Rail trail drives tourism

Rail trail drives tourism

More and more bed and breakfasts popping up in Coldstream

Opportunity is knocking with the Okanagan Rail Trail, and some Coldstream residents are opening their doors.

The district is seeing more bed and breakfasts popping up as the trail starts to attract visitors.

“People are just seeing an opportunity to move forward with this,” said Michael Reiley, Coldstream’s director of development.

“I believe there were two or three bed and breakfasts prior to my arrival four years ago and since we’ve had four or five.”

Coldstream is now starting to keep track of the number of bed and breakfasts, which are supported whereas airbnbs are discouraged by council.

Meanwhile, there is some concern about how to develop the trail.

Coldstream Mayor Jim Garlick would like to meet again with inter-jurisdictional members (area mayors/director/chief), to streamline plans going forward.

“That $7 million (Okanagan Rail Trail Initiative fundraiser) was to bring the trail up to a certain standard, but beyond that what are we doing?” Garlick questions.

The City of Kelowna has applied for funds to enhance the trail, according to Garlick, so there are concerns that the trail won’t be consistent if similar funding can’t be obtained in the other areas.

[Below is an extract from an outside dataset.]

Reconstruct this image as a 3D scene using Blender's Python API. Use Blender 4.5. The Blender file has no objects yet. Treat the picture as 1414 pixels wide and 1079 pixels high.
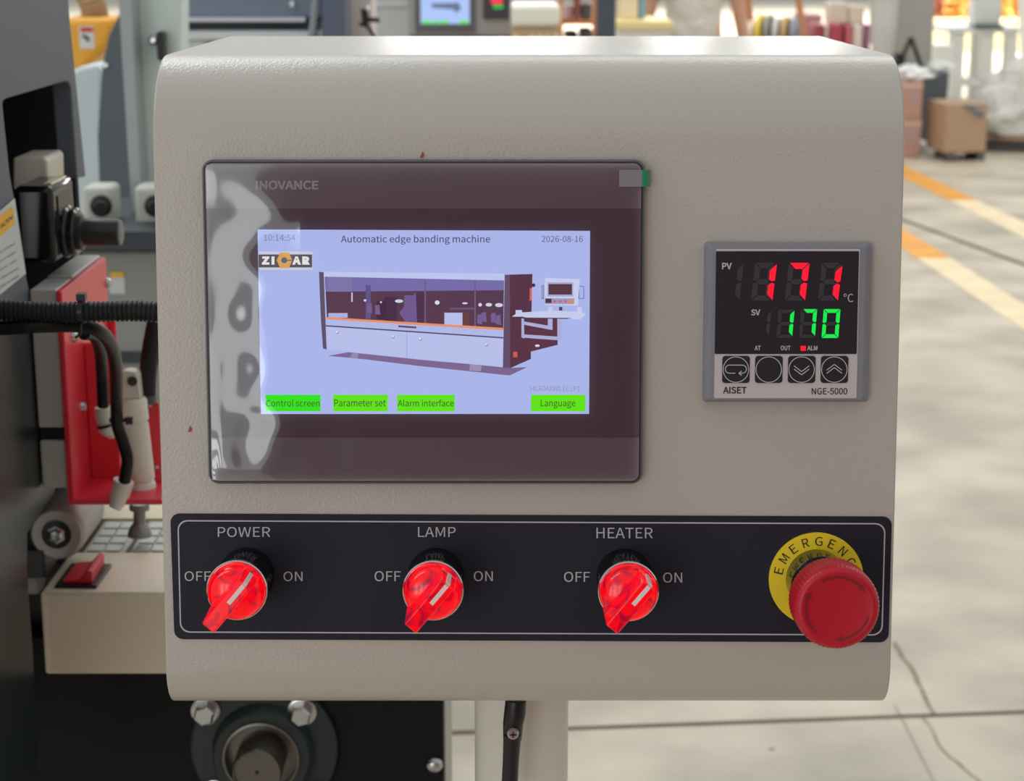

“There may not be that same opportunity to get the grant for our section,” said Coun. Richard Enns.

Work is underway on the trail and as a result, closures are in effect and will be throughout the fall.

Current closures are along Kalamalka Lake between kilometre 1.5 and 8 (north end of Kal Lake to Kekuli Bay Provincial Park) and along Wood Lake between kilometres 20 and 25.